Chociaż Nina Terentiew nie myśli o emeryturze, to tabloid szacuje kwotę, jaką "caryca" otrzymałaby od ZUS-u. Jak przewiduje "ShowNews.pl", Terentiew wypracowała sobie ponad 5 tysięcy złotych emerytury miesięcznie. Serwis podkreśla, że biorąc pod uwagę długie lata pracy na kierowniczych stanowiskach, ta kwota może być nawet dwa razy większa
Krzysztof Rutkowski wiek emerytalny osiągnie już w przyszłym roku. 64-latek nigdy nie ukrywał, że dobrze bardzo zarabia i płaci horrendalne składki ZUS. Jakiś czas temu "najsłynniejszy polski detektyw bez licencji" podzielił się informacją o tym, ile może wynieść jego emerytura.

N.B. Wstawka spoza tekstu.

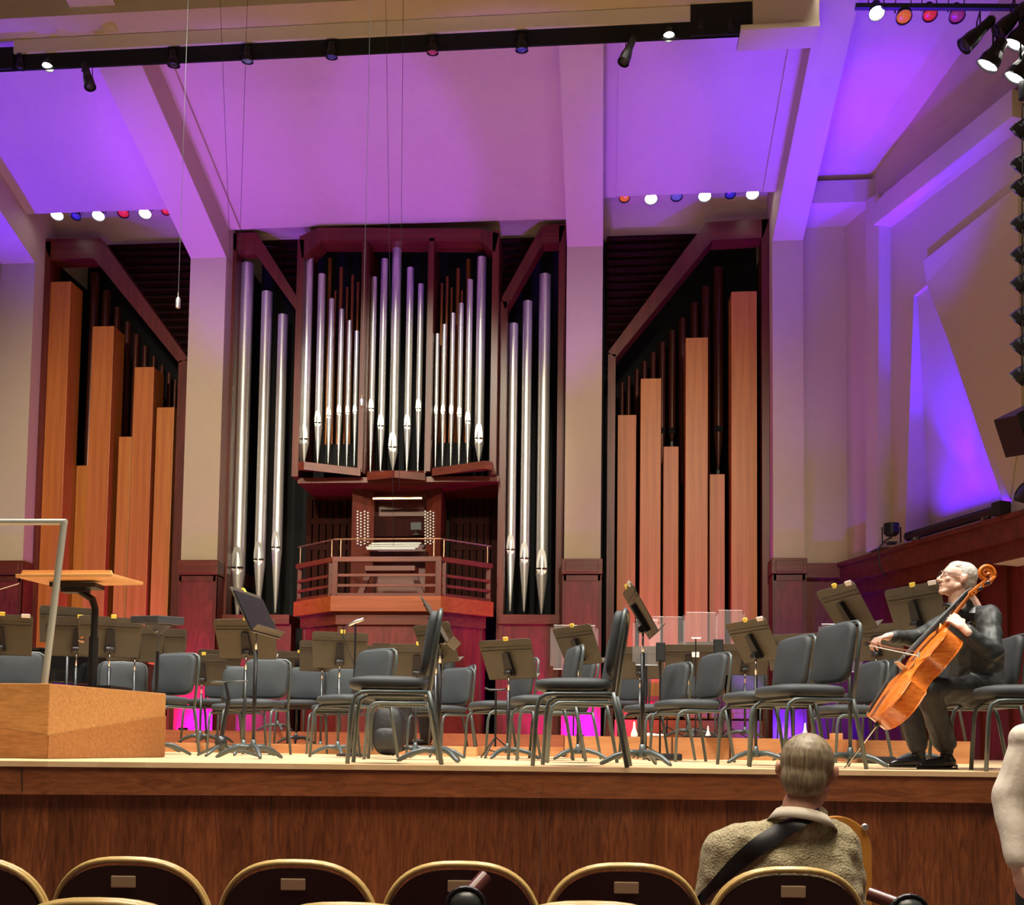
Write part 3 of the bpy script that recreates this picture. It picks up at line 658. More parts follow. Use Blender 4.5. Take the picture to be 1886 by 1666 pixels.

Moja emerytura może być wysoka. Przewiduję, że jeśli na nią kiedyś przejdę, to otrzymam miesięcznie świadczenie w granicach 10 tys. złotych. Jednak, na razie się na nią nie wybieram i o niej nawet nie myślę – zdradził Krzysztof Rutkowski w rozmowie z "O2.pl"
Zenek Martyniuk myśli przyszłościowo i co miesiąc odprowadza składkę w wysokości 4000 zł. Choć król disco-polo na razie nie wybiera się na emeryturę, to według obliczeń "Super Expressu", w związku z regularnymi składkami, może liczyć na nawet na 5000 zł świadczenia.
Ja co miesiąc opłacam składkę w wysokości 4000 złotych, ale na szczęście na razie sporo koncertuję i nie mam zamiaru iść na emeryturę. Zobaczymy, jak będzie, jak przyjdzie na to czas - powiedział w wywiadzie dla "Super Expressu".